So there was this Ghostbusters remake/reboot that caused a lot of angst among various peoples. Since I’ve yet to see it (I’ll probably wait until it’s on Netflix.) I don’t have an opinion on it one way or another. But the existence of the film has made me ponder the idea of remakes/reboots in general; why they work (Battlestar Galactica, Casino Royale), limp past the post (Star Trek, Miami Vice), or explode in an incandescent glory of fail (The Wicker Man, The Day The Earth Stood Still.)

One obvious thing is that decent quality source material doesn’t guarantee the quality of a remake. In fact, it often seems that there is an inverse relationship; the better the original, the worse subsequent attempts seem.  That may be simply a side effect of comparing the two.  After all, it’s easier to improve on a crappy movie than improve on a great one, and making any movie worse is the easiest task of all. It also seems to me that the best remakes take the existing property and do something new with it (counter-example and failure: Psycho). Much is made of “gritty reboots,” so much so that it’s now a cliché, but there’s also the “campy reboot” that can also work/not work just as well (see Dragnet or Dark Shadows), what matters is that the change in tone gives a reason for the remake to exist.  The gender flip in Ghostbusters obviously serves a similar meta-purpose, to change the story enough to justify the movie’s existence.

With that in mind, here are five stories I’d like to see getting remade.

#5 Starship Troopers (1997): This is probably the most fun movie that not only fails as an adaptation, but also fails spectacularly as a critique of the original story. Paul Verhoeven went so far over the top in the neo-Fascist imagery that the movie comes across as reveling in the propaganda it presumes it’s critiquing. Verhoeven does not have the subtlety of a Spinrad, and his move ended up less Iron Dream and more Triumph of the Will. There’s still a move to be made here, critiquing Heinlein’s vision or not, since the existing one doesn’t successfully critique the source or adapt it. Also, we need to have our powered armor!

#4 Silent Running (1972): This strange and dismal movie is the bastard love child of 2001: A Space Odyssey and every 70’s eco-disaster flick you can name. I’ll let the IMDB describe it for you:

In a future Earth barren of all flora and fauna, the planet’s ecosystems exist only in large pods attached to spacecraft. When word comes in that the pods are to be jettisoned into space and destroyed, most of the crew of the Valley Forge rejoice at the prospect of going home. Not so for botanist Freeman Lowell, who loves the forest and its creatures. He kills his colleagues taking the ship deep into space. Alone on the craft with his only companions being three small robots, Lowell revels in joys of nature.

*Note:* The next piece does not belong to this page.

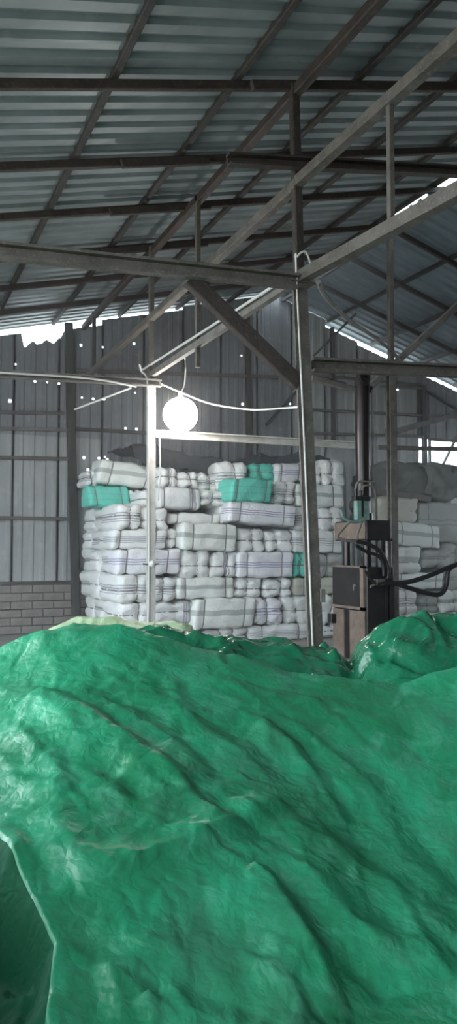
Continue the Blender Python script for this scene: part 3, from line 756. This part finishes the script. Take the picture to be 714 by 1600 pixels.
# ------------------------------------------------------------------ tarpaulins in the foreground
def tarp_mat(name, c0, c1, c2, rough=.42, dust=(.055, .15, .10)):
    m = bpy.data.materials.new(name); m.use_nodes = True; nt = m.node_tree; N = nt.nodes; L = nt.links
    p = N['Principled BSDF']; p.inputs['Roughness'].default_value = rough; p.inputs['Specular IOR Level'].default_value = .5
    tc = N.new('ShaderNodeTexCoord')
    n = N.new('ShaderNodeTexNoise'); n.inputs['Scale'].default_value = 1.7; n.inputs['Detail'].default_value = 7; n.inputs['Roughness'].default_value = .62; L.new(tc.outputs['Object'], n.inputs['Vector'])
    r = N.new('ShaderNodeValToRGB'); e = r.color_ramp.elements; e[0].position = .36; e[1].position = .68; e[0].color = (*c0, 1); e[1].color = (*c1, 1)
    L.new(n.outputs['Fac'], r.inputs['Fac'])
    # worn, whitened creases
    n2 = N.new('ShaderNodeTexNoise'); n2.inputs['Scale'].default_value = 5; n2.inputs['Detail'].default_value = 8; n2.inputs['Roughness'].default_value = .7; n2.inputs['Distortion'].default_value = 1.2; L.new(tc.outputs['Object'], n2.inputs['Vector'])
    mr = N.new('ShaderNodeMapRange'); mr.inputs[1].default_value = .52; mr.inputs[2].default_value = .78; mr.inputs[4].default_value = .55; L.new(n2.outputs['Fac'], mr.inputs[0])
    x = N.new('ShaderNodeMix'); x.data_type = 'RGBA'; L.new(mr.outputs[0], x.inputs[0]); L.new(r.outputs['Color'], x.inputs[6]); x.inputs[7].default_value = (*c2, 1)
    n4 = N.new('ShaderNodeTexNoise'); n4.inputs['Scale'].default_value = 1.3; n4.inputs['Detail'].default_value = 6; n4.inputs['Roughness'].default_value = .65; L.new(tc.outputs['Object'], n4.inputs['Vector'])
    m4 = N.new('ShaderNodeMapRange'); m4.inputs[1].default_value = .52; m4.inputs[2].default_value = .66; m4.inputs[4].default_value = .38; L.new(n4.outputs['Fac'], m4.inputs[0])
    y = N.new('ShaderNodeMix'); y.data_type = 'RGBA'; L.new(m4.outputs[0], y.inputs[0]); L.new(x.outputs[2], y.inputs[6]); y.inputs[7].default_value = (*dust, 1)
    L.new(y.outputs[2], p.inputs['Base Color'])
    v = N.new('ShaderNodeTexVoronoi'); v.feature = 'DISTANCE_TO_EDGE'; v.inputs['Scale'].default_value = 13
    wv = N.new('ShaderNodeTexNoise'); wv.inputs['Scale'].default_value = 6; wv.inputs['Detail'].default_value = 3; L.new(tc.outputs['Object'], wv.inputs['Vector'])
    va = N.new('ShaderNodeVectorMath'); va.operation = 'MULTIPLY_ADD'; va.inputs[1].default_value = (.25, .25, .25); L.new(wv.outputs['Color'], va.inputs[0]); L.new(tc.outputs['Object'], va.inputs[2])
    L.new(va.outputs[0], v.inputs['Vector'])
    n3 = N.new('ShaderNodeTexNoise'); n3.inputs['Scale'].default_value = 28; n3.inputs['Detail'].default_value = 5; L.new(tc.outputs['Object'], n3.inputs['Vector'])
    ad = N.new('ShaderNodeMath'); ad.operation = 'MULTIPLY_ADD'; ad.inputs[1].default_value = .35; L.new(n3.outputs['Fac'], ad.inputs[0]); L.new(v.outputs['Distance'], ad.inputs[2])
    b = N.new('ShaderNodeBump'); b.inputs['Strength'].default_value = .24; b.inputs['Distance'].default_value = .03; L.new(ad.outputs[0], b.inputs['Height']); L.new(b.outputs[0], p.inputs['Normal'])
    return m
M_tarp = tarp_mat('green_tarpaulin', (.010, .150, .062), (.021, .27, .135), (.12, .40, .27))
M_tarpd = tarp_mat('deep_green_tarpaulin', (.008, .105, .048), (.012, .145, .07), (.05, .22, .14), .24)
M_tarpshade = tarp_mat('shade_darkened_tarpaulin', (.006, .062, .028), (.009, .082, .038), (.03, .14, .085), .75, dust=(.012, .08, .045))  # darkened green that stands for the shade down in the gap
M_tarpshade.node_tree.nodes['Principled BSDF'].inputs['Specular IOR Level'].default_value = .12
M_tarpy = tarp_mat('faded_yellow_green_tarpaulin', (.34, .45, .26), (.42, .52, .32), (.52, .58, .42), dust=(.32, .38, .26))

sm = lambda a, b, x: (lambda t: t*t*(3-2*t))(np.clip((x-a)/(b-a), 0, 1))
# ridge of the front heap: distance ahead and height against the sideways position
UR = np.array([-4.0, -2.4, -1.50, -1.15, -.98, -.66, -.24, .17, .62, 1.06, 1.24, 1.45, 2.6, 4.2])
VR = 4.9
ypx = np.array([1180, 1090, 1015, 985, 968, 971, 1008, 1030, 1052, 1066, 1054, 1040, 1090, 1190])
ZR = EYE - (ypx-860)/FPX*VR
def front_z(u, v):
    zr = np.interp(u, UR, ZR); zs = sum(np.interp(u+k, UR, ZR) for k in (-.5, -.35, -.2, -.1, 0, .1, .2, .35, .5))/9
    zr = zs + (zr-zs)*np.exp(-((VR-v)/.30)**2)
    # gentle face towards the viewer, faster fall behind the ridge
    d = VR - v
    z = np.where(d >= 0, zr - .34*d + .06*np.exp(-(d/.35)**2) - .06, zr - .55*(-d) - .0)
    z = z + .10*np.exp(-((u+.25)/.5)**2 - ((v-3.4)/.5)**2) - .06*np.exp(-((u-.45)/.35)**2 - ((v-3.1)/.5)**2)
    # the flank right of the crest line falls away to the right
    uc = np.interp(v, [1.6, 2.2, 2.75, 3.05, 3.4, 4.0, 4.6], [.40, .30, .12, .42, .34, .10, -.1])
    s = np.clip(u-uc, 0, 1.4)
    z = z - .36*(np.sqrt(s*s+.006)-.077)*(1-sm(3.6, 4.7, v))*(1-.35*sm(.5, 1.4, s))
    return z
def hit(px, py, zf=None):                                       # where the ray of a photo point meets the heap
    d = ray(px, py); fu = d.x*cs - d.y*sn; fv = d.x*sn + d.y*cs
    t = np.linspace(.8, 5.4 if zf is None else 6.6, 900)/fv; u = fu*t; v = fv*t; z = EYE + d.z*t
    k = np.argmax(z <= (zf or front_z)(u, v)); return float(u[k]), float(v[k])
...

Given that the movie is all about a twitchy Bruce Dern straight-up murdering his crewmates as he goes quietly insane, this would be great if remade as a horror flick.

#3 Quatermass and the Pit/Five Million Years to Earth (1967): Speaking of horror, this is a classic Hammer Films remake of an earlier TV drama, I would love to see this come full circle and have the folks at the BBC behind Doctor Who and Sherlock take a stab at bringing this gem back for a modern audience. This is, in my opinion, one of the scarier horror movies of the era, and manages it largely on atmospheric buildup of existential dread rarely seen outside Lovecraft or the Exorcist.  The story has a climax that deserves to have the full apocalyptic treatment. (If you have time for the whole movie, it’s on YouTube.)

#2 Logan’s Run (1976): Another entry born of 70’s neuroses that might have some current relevance. A sort of mashup of Malthusian fears and the rise of youth culture, we have a sealed city where everyone is killed off at the age of thirty. (Well they’re told they’re being “renewed,” but we know better, don’t we?) There is a lot someone can do here with dependence on technology, authority, and the deliberate erasure of history. Just, please, change the ending so it isn’t the hero talking the computer into catastrophicly short circuiting.

#1 The Starlost (1973): This has to be one of the saddest missed opportunities in Science Fiction history. The premise came from Harlan Ellison. From Wikipedia:

The show’s setting is a huge generational colony spacecraft called Earthship Ark, which has gone off course. Many of the descendants of the original crew and colonists are unaware, however, that they are aboard a ship.

They had Ben Bova as a science advisor, they had a pilot script “Phoenix Without Ashes” that won Ellison a Writers Guild of America Award for Best Original Screenplay. . . and the producers completely screwed the pooch. By the time the filming started, technical snafus, budget cuts and dumbing down of the scripts caused Harlan to bail and have his name removed from the project. This is a damn shame. I don’t know who has the rights, but if anything deserves to have a Battlestar Galatica-style revival, it’s this. This whole premise is made for the current style of “mystery-box” world-building in genre television.